I've read that even at "off" it still lets air in which is fine. I filled the firebox to the max, shut off the primary air and went to bed and when I woke up about 8 hours later there was nothing but coals and ash left. I have the Outside Air Kit hooked up so guessing that helps. My question is given how hot it seems to run and how quickly the wood burns do I need a flue damper to control the draft better? I don't know how much moisture the wood has since my moisture meter won't be here till today. If anyone has any recommendations how to burn the Heritage, i.e. flue damper, primary air % please feel free to chime in. Thanks.

Oh also does anyone who has a Heritage have a recommendation for what thermometer to use on top of the soapstone? Says to put it on the center top stone.
 
Search getting a hearthstone up to 600. Browning wrote a nice write up, and he advocates the use of one. I think his chimney maybe similar as well.
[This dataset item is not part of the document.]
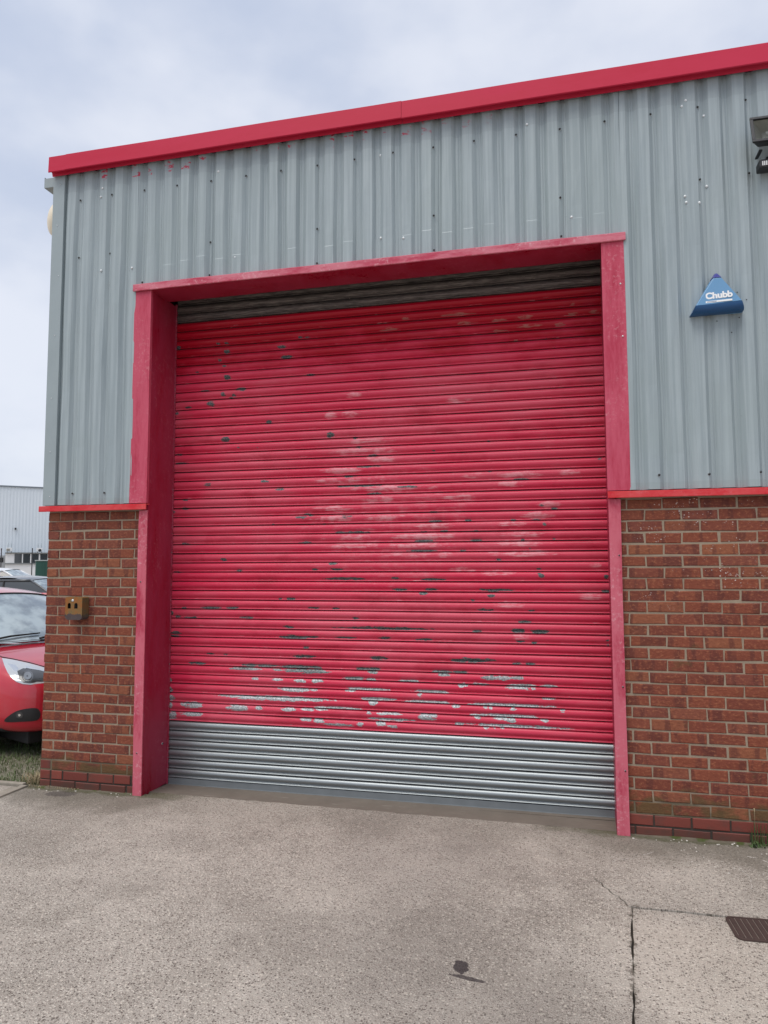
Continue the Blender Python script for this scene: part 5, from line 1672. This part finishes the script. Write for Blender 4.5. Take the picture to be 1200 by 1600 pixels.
for px_, lab, fan in ((13.5, 'beige air conditioning unit seen edge-on upon the white annexe roof', False), (60, 'white air conditioning unit with round black fan upon the annexe roof', True)):
    ac = tag(empty('air_conditioner', (0, 0, 0), rz_far), lab, 'air conditioner')
    c_ = O + rgt * fx(px_) + vd * (-1.2)
    ac.location = (c_.x, c_.y, fz(862.3))
    wd_ = 4.6 * SX
    MB().box(-wd_, wd_, -0.18, 0.18, 0.10, 6.6 * SZ + 0.05, 0.03).build('casing', MAT['white'], ac)
    MB().box(-wd_ * 0.8, -wd_ * 0.6, -0.17, 0.17, 0, 0.099).box(wd_ * 0.6, wd_ * 0.8, -0.17, 0.17, 0, 0.099).build('feet', MAT['rubber'], ac)
    if fan:
        MB().lathe([(0.0, -0.02), (2.6 * SX * 0.95, -0.02), (2.6 * SX, 0.0)], (0.03, -0.181, 3.9 * SZ), 'y', 20).build('fan', MAT['black'], ac)
    else:
        MB().box(-wd_ * 0.95, wd_ * 0.15, -0.2, -0.181, 0.13, 6.2 * SZ).build('side_panel', plain('beige panel', (0.30, 0.28, 0.24), 0.7), ac)
    for s in (-0.5, 0.6):
        MB().tube([(wd_ * s, 0, 6.6 * SZ), (wd_ * s, 0, 6.6 * SZ + 0.45)], 0.02, 6).build('pipe', MAT['trim'], ac)
skip = tag(empty('green_container', at(64, 885, 44)[:2] + (0,), rz_far), 'dark green metal container between the white annexe and the brick corner', 'container')
zt = CAM.z + (885 - 873.5) * 44 / F_PX
MB().box(-0.30, 3.2, -0.8, 0.8, 0.0, zt - 0.06, 0.03).build('body', plain('dark green metal', (0.018, 0.075, 0.055), 0.5), skip)
MB().box(-0.34, 3.24, -0.84, 0.84, zt - 0.059, zt, 0.01).build('lid', plain('pale lid', (0.42, 0.46, 0.45), 0.6), skip)
for k in range(5):
    MB().box(0.1 + k * 0.6, 0.18 + k * 0.6, -0.835, -0.801, 0.05, zt - 0.08).build('rib', skip.children[0].data.materials[0], skip)
for px_, lab in ((1.3, 'thin dark fence post at the far left edge of the view'), (49.8, 'thin dark fence post in front of the annexe windows')):
    q = at(px_, 885, 40)
    po = tag(empty('fence_post', (q.x, q.y, 0)), lab, 'post', 'dark posts before the annexe')
    MB().tube([(0, 0, 0), (0, 0, CAM.z + (885 - 855.5) * 40 / F_PX)], 0.026, 8).build('shaft', MAT['rubber'], po)
    MB().lathe([(0.0, 0.03), (0.03, 0.02), (0.036, -0.02)], (0, 0, CAM.z + (885 - 855.5) * 40 / F_PX), 'z', 8).build('cap', MAT['rubber'], po)
q = at(80, 885, 34)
Standard magnetic surface hermometer works. Condar makes them, rutland too. Tel-tru makes some as well a bit more sensative and pricey.
 
I would put one in for safety reasons in case you ever need it to slow things down then you can play around with it to see if it improves your stoves operation.
 
Your chimney height is right about at the area where a damper
is probably recommended. If you install it & it doesn't make
a difference, you can always leave it in the full open position.
 
I'm burning in a Heritage. I don't have a damper, but I have thought about it. Shutting down the primary air is a good control, but I wonder when she's burning super hot with secondaries how much heat could be saved.
 
firecracker_77 said:
I'm burning in a Heritage. I don't have a damper, but I have thought about it. Shutting down the primary air is a good control, but I wonder when she's burning super hot with secondaries how much heat could be saved.
Yeah I filled it up and within a couple hours it was almost at 600 without even trying, had to dial it back. I may install a damper sooner if it keeps burning as crazy as it does.
 
Yes, you need a damper. I wish I had one on my minimum length 14 foot chimney. I can't keep the flue gasses below 850 with the intake shut to zero. The owner's manual actually tells you how to determine whether you need a damper but at 25 feet you are there.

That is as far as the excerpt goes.